> _Records shown_
§
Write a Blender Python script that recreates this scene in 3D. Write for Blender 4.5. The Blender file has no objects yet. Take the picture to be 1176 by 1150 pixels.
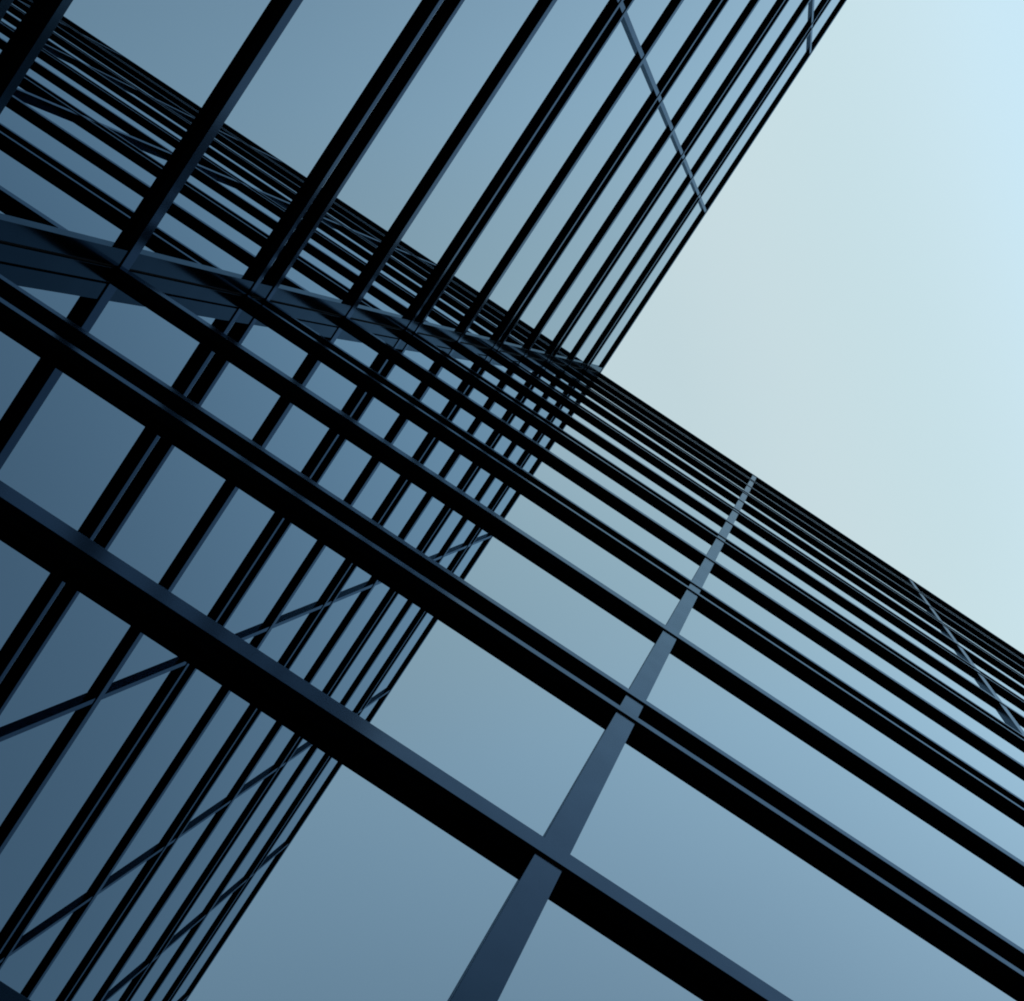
§
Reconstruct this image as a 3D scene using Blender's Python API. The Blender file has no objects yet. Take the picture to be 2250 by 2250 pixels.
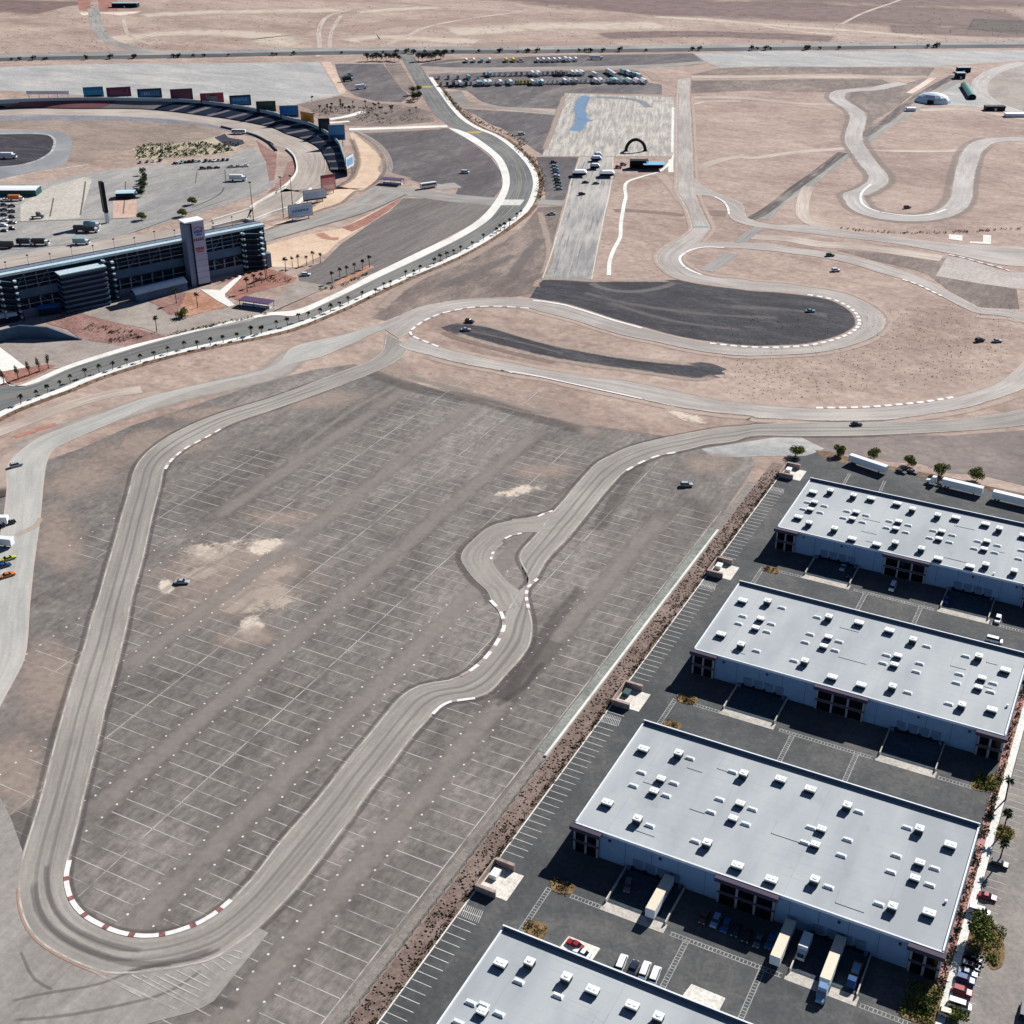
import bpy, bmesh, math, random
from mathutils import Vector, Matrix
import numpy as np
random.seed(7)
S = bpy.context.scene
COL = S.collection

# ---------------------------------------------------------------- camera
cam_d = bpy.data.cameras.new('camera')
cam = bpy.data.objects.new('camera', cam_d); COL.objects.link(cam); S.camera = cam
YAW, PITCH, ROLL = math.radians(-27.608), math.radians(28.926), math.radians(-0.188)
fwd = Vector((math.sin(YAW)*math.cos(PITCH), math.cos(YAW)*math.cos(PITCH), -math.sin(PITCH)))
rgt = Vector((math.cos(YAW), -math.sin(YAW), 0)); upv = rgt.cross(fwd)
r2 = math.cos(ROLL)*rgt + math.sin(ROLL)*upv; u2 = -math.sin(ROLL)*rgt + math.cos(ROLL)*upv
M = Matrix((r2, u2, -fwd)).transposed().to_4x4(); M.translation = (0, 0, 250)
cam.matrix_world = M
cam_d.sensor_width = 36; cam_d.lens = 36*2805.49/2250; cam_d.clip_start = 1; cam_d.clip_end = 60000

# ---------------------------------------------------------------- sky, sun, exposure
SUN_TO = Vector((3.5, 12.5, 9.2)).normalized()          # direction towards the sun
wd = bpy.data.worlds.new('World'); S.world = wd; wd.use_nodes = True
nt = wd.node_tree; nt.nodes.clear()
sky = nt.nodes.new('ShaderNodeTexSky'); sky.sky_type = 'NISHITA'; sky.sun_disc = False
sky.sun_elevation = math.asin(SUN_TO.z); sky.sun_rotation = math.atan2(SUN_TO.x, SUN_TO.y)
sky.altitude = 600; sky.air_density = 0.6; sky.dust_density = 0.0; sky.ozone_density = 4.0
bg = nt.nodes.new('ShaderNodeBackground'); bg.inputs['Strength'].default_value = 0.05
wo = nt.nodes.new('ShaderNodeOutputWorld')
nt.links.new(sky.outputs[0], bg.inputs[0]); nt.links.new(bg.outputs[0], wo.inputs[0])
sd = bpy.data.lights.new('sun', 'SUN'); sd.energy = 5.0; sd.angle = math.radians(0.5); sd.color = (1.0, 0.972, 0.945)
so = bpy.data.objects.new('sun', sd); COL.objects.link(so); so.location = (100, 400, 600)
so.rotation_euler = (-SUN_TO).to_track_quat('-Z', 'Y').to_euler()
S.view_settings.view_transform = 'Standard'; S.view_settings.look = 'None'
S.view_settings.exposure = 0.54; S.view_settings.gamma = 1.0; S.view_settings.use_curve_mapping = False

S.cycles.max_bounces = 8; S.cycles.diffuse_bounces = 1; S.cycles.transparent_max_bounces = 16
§
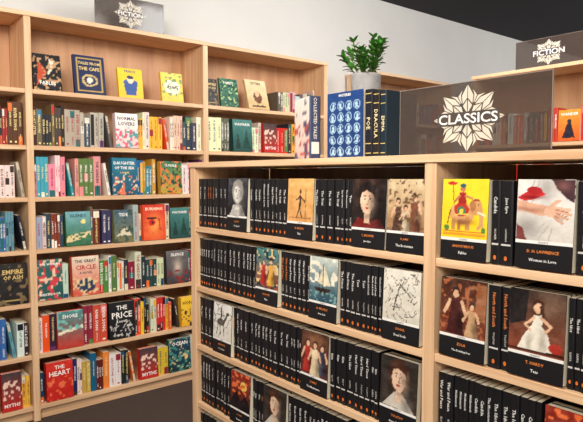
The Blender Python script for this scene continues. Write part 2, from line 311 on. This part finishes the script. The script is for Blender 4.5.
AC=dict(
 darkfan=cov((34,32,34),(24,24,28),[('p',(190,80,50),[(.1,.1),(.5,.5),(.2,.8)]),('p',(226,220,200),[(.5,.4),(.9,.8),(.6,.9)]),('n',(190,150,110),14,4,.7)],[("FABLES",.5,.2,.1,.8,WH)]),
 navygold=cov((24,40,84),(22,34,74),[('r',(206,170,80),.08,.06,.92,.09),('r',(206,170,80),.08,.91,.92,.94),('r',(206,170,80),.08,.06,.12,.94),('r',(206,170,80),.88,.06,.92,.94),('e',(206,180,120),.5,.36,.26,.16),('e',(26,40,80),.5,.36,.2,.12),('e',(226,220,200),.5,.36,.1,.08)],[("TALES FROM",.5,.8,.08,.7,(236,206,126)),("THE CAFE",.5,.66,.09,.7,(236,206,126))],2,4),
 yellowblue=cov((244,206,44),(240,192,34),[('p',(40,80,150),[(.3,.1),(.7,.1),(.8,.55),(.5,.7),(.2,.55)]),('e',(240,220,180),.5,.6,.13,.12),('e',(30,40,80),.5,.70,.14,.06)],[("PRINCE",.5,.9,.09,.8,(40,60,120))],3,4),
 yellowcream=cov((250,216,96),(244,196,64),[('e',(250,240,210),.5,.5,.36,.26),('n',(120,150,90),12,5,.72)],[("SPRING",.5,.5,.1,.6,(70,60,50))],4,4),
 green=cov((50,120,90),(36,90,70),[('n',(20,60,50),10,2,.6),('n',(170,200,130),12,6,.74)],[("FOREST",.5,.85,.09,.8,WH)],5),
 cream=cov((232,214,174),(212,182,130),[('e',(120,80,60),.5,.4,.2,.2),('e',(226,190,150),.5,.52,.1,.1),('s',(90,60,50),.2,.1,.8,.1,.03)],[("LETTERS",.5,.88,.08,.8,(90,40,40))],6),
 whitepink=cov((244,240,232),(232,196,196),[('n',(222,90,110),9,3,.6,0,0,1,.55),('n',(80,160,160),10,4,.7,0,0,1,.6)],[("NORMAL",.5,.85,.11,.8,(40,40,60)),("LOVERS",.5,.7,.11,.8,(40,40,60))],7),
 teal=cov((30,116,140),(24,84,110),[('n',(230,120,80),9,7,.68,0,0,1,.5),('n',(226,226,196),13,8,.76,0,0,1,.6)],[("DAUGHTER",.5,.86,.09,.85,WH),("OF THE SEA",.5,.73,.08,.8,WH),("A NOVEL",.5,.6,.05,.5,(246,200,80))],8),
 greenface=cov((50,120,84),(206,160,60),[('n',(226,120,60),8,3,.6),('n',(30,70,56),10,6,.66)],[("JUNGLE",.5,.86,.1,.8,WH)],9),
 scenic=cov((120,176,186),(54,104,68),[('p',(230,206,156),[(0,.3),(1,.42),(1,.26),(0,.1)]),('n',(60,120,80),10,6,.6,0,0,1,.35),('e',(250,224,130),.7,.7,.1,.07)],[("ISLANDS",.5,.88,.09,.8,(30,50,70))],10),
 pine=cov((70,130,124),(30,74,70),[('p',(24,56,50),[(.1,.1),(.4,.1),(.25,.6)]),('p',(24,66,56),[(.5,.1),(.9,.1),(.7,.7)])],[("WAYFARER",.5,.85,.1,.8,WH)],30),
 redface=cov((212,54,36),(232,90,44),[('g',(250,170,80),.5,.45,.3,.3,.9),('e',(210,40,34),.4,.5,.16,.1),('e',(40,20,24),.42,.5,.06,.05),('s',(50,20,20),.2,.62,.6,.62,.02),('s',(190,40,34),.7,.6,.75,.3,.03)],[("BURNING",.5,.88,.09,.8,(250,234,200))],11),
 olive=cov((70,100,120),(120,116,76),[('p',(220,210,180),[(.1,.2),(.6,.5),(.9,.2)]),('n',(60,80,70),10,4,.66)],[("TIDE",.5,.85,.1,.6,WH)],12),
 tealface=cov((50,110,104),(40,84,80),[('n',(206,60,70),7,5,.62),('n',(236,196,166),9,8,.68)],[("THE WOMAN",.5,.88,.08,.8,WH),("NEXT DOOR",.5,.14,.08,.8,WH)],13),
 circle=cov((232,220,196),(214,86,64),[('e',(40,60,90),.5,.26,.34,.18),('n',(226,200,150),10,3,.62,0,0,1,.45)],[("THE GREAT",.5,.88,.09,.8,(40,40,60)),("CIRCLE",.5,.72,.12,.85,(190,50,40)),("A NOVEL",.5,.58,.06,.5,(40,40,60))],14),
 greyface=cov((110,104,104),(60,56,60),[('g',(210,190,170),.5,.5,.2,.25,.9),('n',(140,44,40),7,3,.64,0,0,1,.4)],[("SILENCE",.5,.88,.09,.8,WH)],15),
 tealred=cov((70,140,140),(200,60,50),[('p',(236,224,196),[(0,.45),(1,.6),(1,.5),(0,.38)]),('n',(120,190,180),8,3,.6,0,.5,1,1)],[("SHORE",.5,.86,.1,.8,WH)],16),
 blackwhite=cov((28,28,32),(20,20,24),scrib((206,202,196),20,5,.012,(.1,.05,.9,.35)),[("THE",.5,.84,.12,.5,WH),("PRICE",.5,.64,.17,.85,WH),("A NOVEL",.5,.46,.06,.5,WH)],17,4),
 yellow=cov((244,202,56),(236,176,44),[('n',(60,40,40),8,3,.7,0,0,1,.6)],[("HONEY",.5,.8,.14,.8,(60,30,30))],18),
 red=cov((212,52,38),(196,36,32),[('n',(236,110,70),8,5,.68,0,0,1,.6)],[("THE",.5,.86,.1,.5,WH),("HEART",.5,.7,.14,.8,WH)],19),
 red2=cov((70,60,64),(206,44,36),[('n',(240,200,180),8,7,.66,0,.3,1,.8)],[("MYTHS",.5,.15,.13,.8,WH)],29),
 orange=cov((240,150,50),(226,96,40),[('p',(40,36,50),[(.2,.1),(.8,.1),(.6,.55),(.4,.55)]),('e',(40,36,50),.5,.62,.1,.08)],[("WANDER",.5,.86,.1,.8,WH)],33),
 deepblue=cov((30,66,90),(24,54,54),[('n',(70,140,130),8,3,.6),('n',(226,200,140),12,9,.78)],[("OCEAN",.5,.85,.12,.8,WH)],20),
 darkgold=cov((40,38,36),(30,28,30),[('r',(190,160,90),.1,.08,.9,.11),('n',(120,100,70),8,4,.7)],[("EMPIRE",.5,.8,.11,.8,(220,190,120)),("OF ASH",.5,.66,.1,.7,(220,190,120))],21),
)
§
> _What you should do_
Extract from the material above the stretch running from the line containing "Reconstruct this image" through the line containing "COL = S.collection". Keep the text exact and the pictures out.

> _Solution_
Reconstruct this image as a 3D scene using Blender's Python API. The Blender file has no objects yet. Take the picture to be 2250 by 2250 pixels.
import bpy, bmesh, math, random
from mathutils import Vector, Matrix
import numpy as np
random.seed(7)
S = bpy.context.scene
COL = S.collection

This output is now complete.